I entered the first of four long glass buildings and, finding it occupied by a cashier and several middle aged women, moved along a connecting arch to the next. I did so until I found myself in the farthest, and likely least populated. I sparked another doob and wandered the aisles, absorbing the surrounding life with each of my senses. At the rear of the building stood a group of young trees, and I sat down among them, inhaling their fragrance with that of the sativa burning at my fingertips.
The sudden voice that broke my reverie startled me. “That looks like a great idea, I do that as often as I can”. It turns out, that was no sprinkler system I heard behind the trees, but a hippie with a hose. He introduced himself as David while he availed himself of the proffered joint. I told him of my quest for a woods and how it led me to the nursery. He invited me to follow him home on his break to sample some indica and I complied, following him to Tenth street.

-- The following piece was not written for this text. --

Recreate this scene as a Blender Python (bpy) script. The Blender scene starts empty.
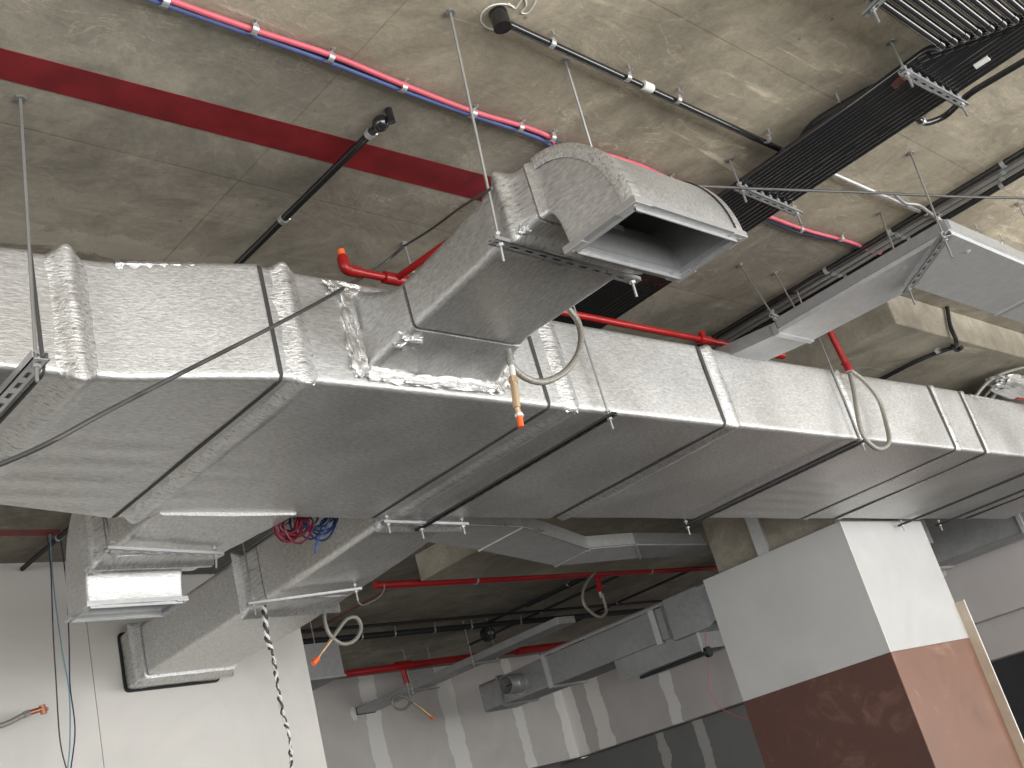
import bpy, math, random
from mathutils import Vector, Matrix, noise
random.seed(7)
C = bpy.context.scene
COL = C.collection
EYE = 1.6                      # camera height above the floor
# ---------------------------------------------------------------- camera
MR = ((0.70335897, -0.66228012, -0.25820767),   # camera right
      (0.0859214, 0.43979279, -0.89397976),     # camera down
      (0.70562289, 0.60660312, 0.36623625))     # camera forward
F = 1112.08
cd = bpy.data.cameras.new('camera'); cam = bpy.data.objects.new('camera', cd); COL.objects.link(cam)
cd.sensor_width = 36; cd.lens = F * 36 / 1024; cd.clip_start = 0.05; cd.clip_end = 200
m = Matrix.Identity(4)
for i in range(3):
    m[i][0] = MR[0][i]; m[i][1] = -MR[1][i]; m[i][2] = -MR[2][i]
m[2][3] = EYE
cam.matrix_world = m; C.camera = cam
# ---------------------------------------------------------------- light
C.view_settings.view_transform = 'Standard'; C.view_settings.look = 'None'
C.view_settings.gamma = 1; C.view_settings.use_curve_mapping = False
C.view_settings.exposure = 0.07
w = bpy.data.worlds.new('world'); C.world = w; w.use_nodes = True
w.node_tree.nodes['Background'].inputs[0].default_value = (1.0, 0.99, 0.96, 1)
w.node_tree.nodes['Background'].inputs[1].default_value = 0.75
def area(name, loc, rot, sx, sy, power, col=(1, 1, 1)):
    l = bpy.data.lights.new(name, 'AREA'); l.shape = 'RECTANGLE'; l.size = sx; l.size_y = sy
    l.energy = power; l.color = col
    o = bpy.data.objects.new(name, l); COL.objects.link(o); o.location = loc; o.rotation_euler = rot
    return o
# daylight through the open facade on the near side (faces +Y) and the far left end (faces +X)
area('facade_daylight', (8.0, -4.3, 1.8), (math.radians(100), 0, 0), 22, 3.4, 1330, (1, 0.995, 0.98))
area('side_daylight', (-9, 0, 1.9), (math.radians(90), 0, math.radians(-90)), 9, 3.4, 225, (0.97, 0.99, 1))

area('rear_fill', (-2.5, 8.2, 1.9), (math.radians(90), 0, math.radians(-90)), 3.4, 2.6, 110, (0.98, 0.99, 1))  # unseen fill lamp added to brighten the far walls

# ---------------------------------------------------------------- projection helpers (camera-relative metres)
def ray(px, py):
    a, b = (px - 512) / F, (py - 384) / F
    return Vector([MR[0][i] * a + MR[1][i] * b + MR[2][i] for i in range(3)])
def Q(px, py, ax, v):
    d = ray(px, py); return d * (v / d['XYZ'.index(ax)])
V = Vector
# ---------------------------------------------------------------- materials
def newmat(name):
    mt = bpy.data.materials.new(name); mt.use_nodes = True
    nt = mt.node_tree; b = nt.nodes['Principled BSDF']
    return mt, nt, b
def N(nt, t, **k):
    n = nt.nodes.new(t)
    for a, v in k.items():
        if a.startswith('i_'):
            key = a[2:]
            n.inputs[int(key) if key.isdigit() else key].default_value = v
        else: setattr(n, a, v)
    return n
def coords(nt, scale=(1, 1, 1), rot=(0, 0, 0), kind='Object'):
    tc = N(nt, 'ShaderNodeTexCoord'); mp = N(nt, 'ShaderNodeMapping')
    mp.inputs['Scale'].default_value = scale; mp.inputs['Rotation'].default_value = rot
    nt.links.new(tc.outputs[kind], mp.inputs[0]); return mp.outputs[0]
def noise_tex(nt, vec, scale, detail=4, rough=.55, dist=0):
    n = N(nt, 'ShaderNodeTexNoise'); n.inputs['Scale'].default_value = scale
    n.inputs['Detail'].default_value = detail; n.inputs['Roughness'].default_value = rough
    n.inputs['Distortion'].default_value = dist
    nt.links.new(vec, n.inputs['Vector']); return n.outputs['Fac']
def ramp(nt, fac, stops):
    r = N(nt, 'ShaderNodeValToRGB'); e = r.color_ramp.elements
    while len(e) < len(stops): e.new(.5)
    for el, (p, c) in zip(e, stops):
        el.position = p; el.color = (c[0], c[1], c[2], 1) if hasattr(c, '__len__') else (c, c, c, 1)
    nt.links.new(fac, r.inputs[0]); return r.outputs[0]
def mix(nt, fac, a, b, mode='MIX'):
    n = N(nt, 'ShaderNodeMix', data_type='RGBA', blend_type=mode)
    for k, v in ((0, fac), (6, a), (7, b)):
        if hasattr(v, 'links') or hasattr(v, 'is_linked'): nt.links.new(v, n.inputs[k])
        elif k == 0: n.inputs[0].default_value = v
        else: n.inputs[k].default_value = (*v, 1)
    return n.outputs[2]
def math_n(nt, op, a, b=None, c=None):
    n = N(nt, 'ShaderNodeMath', operation=op)
    for k, v in enumerate((a, b, c)):
        if v is None: continue
        if hasattr(v, 'is_linked'): nt.links.new(v, n.inputs[k])
        else: n.inputs[k].default_value = v
    return n.outputs[0]
def bump(nt, b, h, strength, dist=.01):
    n = N(nt, 'ShaderNodeBump'); n.inputs['Strength'].default_value = strength
    n.inputs['Distance'].default_value = dist
    nt.links.new(h, n.inputs['Height']); nt.links.new(n.outputs[0], b.inputs['Normal'])
def simple(name, col, rough=.5, metal=0, bumps=0, bscale=60, var=.12):
    mt, nt, b = newmat(name)
    v = coords(nt)
    f = noise_tex(nt, v, 9, 5)
    lo = [max(0, c * (1 - var)) for c in col]; hi = [min(1, c * (1 + var)) for c in col]
    nt.links.new(ramp(nt, f, [(.3, lo), (.7, hi)]), b.inputs['Base Color'])
    b.inputs['Roughness'].default_value = rough; b.inputs['Metallic'].default_value = metal
    if bumps: bump(nt, b, noise_tex(nt, v, bscale, 3), bumps, .004)
    return mt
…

We chatted at length, and he showed me his “paintings”. Less art than craft, they were the product of oil colors floating on water that he dipped paper into. They were pleasing to look at, yet still, there was no artistry involved. In the end, he sold me an ounce of the sticky stuff we'd been smoking. His wife was livid that he would bring a stranger to his home and conduct business. I had short hair at the time, and was sporting wire rimmed glasses, a collared shirt, and a watch; not exactly the uniform of my people.
I was about to leave, when he invited me to join him and some friends and travel to a Grateful Dead show in D.C. In a couple of months. At first I declined, but when I searched my mind for an excuse, I found I had none. I had no girlfriend or job so, “Hell yeah” I said. “Sign me up”.
On the appointed day, Dave picked me up in his bright orange high top VW bus with the giant daisy on the front. It was only then that I found that his “friends” were one single individual named Bill. I knew Bill. I used to sell LSD to Bill. Bill was an odd cat.
Bill was a big fella who dressed exclusively in pastel bedsheets. He wore lipstick, eyeliner, and nail polish, all in black. He had some kind of vampire thing going on. Had they used the word back then he would have been Goth, all but for the weird ass pale blue bedsheet.
I used to meet him at his mother's house. She would announce that his drug dealer was there, and he would appear and take me to his basement and we would do business. His mother holds a position in city government and, to this day, calls any former associates of her son “drug dealers” and holds them responsible for his heroin addiction years later.
He only went in for two or three hundred dollars at a time. He constantly demanded a better price. I told him if he spent more, or paid up front when I placed my orders, he could halve his expenses, but he wouldn't go for it. Eventually I noticed the bills he would pay with all had a red magic marker dot in the lower right hand corner of the reverse side. I discussed this with the people I dealt with on the supply side, paranoid that I was receiving marked money and giving fair warning to those it trickled up to. I was advised to discuss it with him, rather than cutting him off. I followed instructions, failing to grasp the greed that motivated the individual on the supply side.
Bill denied marking the money, or noticing it had been marked. He assured me that the bills in question came from an assortment of people and the marks must be coincidental. I couldn't buy his excuses, but continued doing business while I tried to figure things out.
Actually, it wasn't me who noticed the marked bills, but a weed supplier on 8th street who pointed it out. He turned out to be an undercover agent for the DTF, but that's another story.
Before I met Dave, the situation with Bill solved itself. The Dead were coming through town in May and Bill was going to follow the pipe dream of twenty five dollar sheets on the dead lot. He focused all his finances in this direction and ceased dealing with me. He later told me he found the fabled twenty five dollar sheets, but they turned out to be plain blotter paper. No LSD was on them.
In the van, on the way to the show, Bill told me he intended to find the people who sold the bogus doses and force them to take them back. He didn't. He ended up ripping people off and selling those sheets as individual hits to unsuspecting Deadheads. I remember him justifying this, but don't remember the details of how. I can't think of much that is more reprehensible in the LSD trade. I let my friends know, that they shouldn't deal with Bill.
That was how the D.C. Trip started out. Dave, had a case of Sunny D, his “art” and some other crap that he planned on selling at quite a markup on the lot to fund his third of the expenses. He later told me he had his wife's permission to attend based on the projected profit he would return with. I had saddled myself with just the kind of capitalist hippies I abhored.
I had cash in my pocket and two hits of that fantastic blue paper with gold stars, and a mop up. Mop ups are sheets of very heavy (almost cardboard) that they throw in the pan to soak up whatever is left of the LSD when they lay sheets. For every ten sheets I ordered, I got a sheet of mop up. Mop ups are awesome. Let's say maybe 800 micrograms or more instead of the already 350 mics my people regularly laid.
We stopped in Virginia to pick up hitch hikers. One had his leg in a cast. Dave said it was in hopes they would kick down some gas. After ten hours or so in the van with Bill and Dave, it was apparent that they were in it for the possible profit, not the show.